■ Your goal ■
Going from the top of the data below, give again each line through the one containing "LOWC = 2.595", both ends kept.

-- Task material start --

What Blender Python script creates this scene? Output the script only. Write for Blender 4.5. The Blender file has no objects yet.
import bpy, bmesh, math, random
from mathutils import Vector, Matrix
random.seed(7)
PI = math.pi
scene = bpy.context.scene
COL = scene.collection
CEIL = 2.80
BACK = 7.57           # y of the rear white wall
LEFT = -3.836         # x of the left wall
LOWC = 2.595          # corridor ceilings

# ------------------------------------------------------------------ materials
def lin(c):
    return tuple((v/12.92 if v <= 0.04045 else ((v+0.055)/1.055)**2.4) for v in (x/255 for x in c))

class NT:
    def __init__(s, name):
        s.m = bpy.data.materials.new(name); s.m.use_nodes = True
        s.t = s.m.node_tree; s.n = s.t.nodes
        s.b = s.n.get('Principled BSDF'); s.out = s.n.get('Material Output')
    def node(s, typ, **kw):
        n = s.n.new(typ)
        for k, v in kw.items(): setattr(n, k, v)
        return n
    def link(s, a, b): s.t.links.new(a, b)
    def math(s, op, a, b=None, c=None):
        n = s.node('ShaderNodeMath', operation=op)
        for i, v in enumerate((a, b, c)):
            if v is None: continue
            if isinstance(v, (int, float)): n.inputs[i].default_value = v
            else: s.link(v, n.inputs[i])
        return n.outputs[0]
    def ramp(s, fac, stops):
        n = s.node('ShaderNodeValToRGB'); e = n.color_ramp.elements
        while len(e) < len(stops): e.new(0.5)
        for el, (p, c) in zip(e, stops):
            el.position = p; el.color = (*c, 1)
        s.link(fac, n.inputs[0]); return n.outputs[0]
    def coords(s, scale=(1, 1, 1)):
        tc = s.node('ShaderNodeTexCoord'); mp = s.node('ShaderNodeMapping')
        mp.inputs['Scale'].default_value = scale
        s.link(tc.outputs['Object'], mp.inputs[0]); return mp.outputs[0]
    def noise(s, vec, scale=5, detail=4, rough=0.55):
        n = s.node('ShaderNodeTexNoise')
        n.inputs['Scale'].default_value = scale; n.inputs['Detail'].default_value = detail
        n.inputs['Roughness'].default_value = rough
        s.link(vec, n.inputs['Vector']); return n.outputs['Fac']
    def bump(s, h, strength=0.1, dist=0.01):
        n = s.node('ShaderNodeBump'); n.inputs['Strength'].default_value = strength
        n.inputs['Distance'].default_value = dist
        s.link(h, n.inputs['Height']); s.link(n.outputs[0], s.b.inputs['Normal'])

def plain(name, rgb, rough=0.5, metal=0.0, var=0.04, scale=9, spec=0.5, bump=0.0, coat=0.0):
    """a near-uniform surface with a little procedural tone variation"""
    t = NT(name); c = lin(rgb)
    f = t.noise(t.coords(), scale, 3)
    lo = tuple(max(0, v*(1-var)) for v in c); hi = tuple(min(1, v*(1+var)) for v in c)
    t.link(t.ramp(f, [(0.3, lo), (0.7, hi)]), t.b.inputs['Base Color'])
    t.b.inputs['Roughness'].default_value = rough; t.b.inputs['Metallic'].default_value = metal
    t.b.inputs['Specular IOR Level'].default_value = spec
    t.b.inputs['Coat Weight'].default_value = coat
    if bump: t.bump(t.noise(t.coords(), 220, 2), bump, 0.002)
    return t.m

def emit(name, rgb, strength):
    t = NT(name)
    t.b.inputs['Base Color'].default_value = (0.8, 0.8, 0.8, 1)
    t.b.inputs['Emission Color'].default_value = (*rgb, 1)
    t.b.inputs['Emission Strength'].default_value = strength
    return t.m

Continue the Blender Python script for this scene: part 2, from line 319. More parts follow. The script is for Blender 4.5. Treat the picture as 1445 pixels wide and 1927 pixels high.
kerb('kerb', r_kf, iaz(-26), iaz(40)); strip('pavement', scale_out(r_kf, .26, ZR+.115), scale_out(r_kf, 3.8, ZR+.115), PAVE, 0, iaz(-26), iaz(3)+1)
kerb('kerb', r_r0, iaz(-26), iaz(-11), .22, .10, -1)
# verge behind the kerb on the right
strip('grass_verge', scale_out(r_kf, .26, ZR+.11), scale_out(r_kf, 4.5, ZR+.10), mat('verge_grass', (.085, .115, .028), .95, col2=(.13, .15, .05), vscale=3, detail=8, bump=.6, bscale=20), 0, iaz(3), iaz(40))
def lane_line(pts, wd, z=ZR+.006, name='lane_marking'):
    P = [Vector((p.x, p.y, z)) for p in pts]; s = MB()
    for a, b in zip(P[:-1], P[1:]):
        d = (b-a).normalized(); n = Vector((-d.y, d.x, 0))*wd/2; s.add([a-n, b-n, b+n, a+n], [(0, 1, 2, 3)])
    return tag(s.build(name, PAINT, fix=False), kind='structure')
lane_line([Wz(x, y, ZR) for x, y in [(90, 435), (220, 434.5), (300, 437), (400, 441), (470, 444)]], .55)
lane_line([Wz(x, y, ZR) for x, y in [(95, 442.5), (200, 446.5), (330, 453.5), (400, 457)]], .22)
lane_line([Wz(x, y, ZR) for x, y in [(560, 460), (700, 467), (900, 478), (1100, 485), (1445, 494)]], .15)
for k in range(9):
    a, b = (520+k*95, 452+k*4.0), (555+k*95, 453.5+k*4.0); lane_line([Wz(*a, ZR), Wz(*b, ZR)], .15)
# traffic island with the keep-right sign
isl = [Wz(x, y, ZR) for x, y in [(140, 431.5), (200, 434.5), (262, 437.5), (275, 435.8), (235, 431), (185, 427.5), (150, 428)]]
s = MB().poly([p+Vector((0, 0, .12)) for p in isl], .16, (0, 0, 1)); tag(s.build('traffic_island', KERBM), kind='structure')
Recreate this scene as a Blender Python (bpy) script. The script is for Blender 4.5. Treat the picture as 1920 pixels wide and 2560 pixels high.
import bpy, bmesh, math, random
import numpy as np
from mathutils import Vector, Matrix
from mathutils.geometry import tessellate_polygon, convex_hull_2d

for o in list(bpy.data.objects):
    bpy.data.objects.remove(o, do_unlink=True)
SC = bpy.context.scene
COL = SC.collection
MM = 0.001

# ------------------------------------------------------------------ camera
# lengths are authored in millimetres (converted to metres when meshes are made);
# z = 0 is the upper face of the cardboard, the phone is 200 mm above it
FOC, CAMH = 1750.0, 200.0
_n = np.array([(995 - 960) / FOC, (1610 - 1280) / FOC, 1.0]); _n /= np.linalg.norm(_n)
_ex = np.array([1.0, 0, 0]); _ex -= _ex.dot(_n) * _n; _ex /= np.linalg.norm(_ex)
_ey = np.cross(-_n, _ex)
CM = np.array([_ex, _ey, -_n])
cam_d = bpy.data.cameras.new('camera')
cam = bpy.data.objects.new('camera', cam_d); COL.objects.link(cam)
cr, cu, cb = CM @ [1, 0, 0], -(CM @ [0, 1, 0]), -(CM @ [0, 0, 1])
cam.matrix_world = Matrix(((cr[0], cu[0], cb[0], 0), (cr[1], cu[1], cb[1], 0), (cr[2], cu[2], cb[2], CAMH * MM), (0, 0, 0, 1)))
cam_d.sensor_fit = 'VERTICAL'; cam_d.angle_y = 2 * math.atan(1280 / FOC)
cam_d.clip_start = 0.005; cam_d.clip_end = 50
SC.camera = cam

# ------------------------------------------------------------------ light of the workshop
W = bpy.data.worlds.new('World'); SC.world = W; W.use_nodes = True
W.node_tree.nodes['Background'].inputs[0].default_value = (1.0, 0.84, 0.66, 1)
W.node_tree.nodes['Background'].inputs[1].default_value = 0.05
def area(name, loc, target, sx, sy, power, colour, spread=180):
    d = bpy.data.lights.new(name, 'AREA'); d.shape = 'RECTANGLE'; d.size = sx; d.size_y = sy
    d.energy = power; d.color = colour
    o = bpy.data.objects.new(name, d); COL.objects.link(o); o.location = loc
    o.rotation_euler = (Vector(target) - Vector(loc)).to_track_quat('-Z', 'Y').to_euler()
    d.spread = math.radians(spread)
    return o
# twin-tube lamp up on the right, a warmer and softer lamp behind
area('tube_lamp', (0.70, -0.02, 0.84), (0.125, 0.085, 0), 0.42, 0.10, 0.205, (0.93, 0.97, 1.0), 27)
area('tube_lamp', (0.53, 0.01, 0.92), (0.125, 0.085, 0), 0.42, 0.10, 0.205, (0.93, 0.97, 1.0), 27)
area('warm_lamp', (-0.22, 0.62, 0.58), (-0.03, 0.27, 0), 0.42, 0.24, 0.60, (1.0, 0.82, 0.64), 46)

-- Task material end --

■ Correct response ■
What Blender Python script creates this scene? Output the script only. Write for Blender 4.5. The Blender file has no objects yet.
import bpy, bmesh, math, random
from mathutils import Vector, Matrix
random.seed(7)
PI = math.pi
scene = bpy.context.scene
COL = scene.collection
CEIL = 2.80
BACK = 7.57           # y of the rear white wall
LEFT = -3.836         # x of the left wall
LOWC = 2.595          # corridor ceilings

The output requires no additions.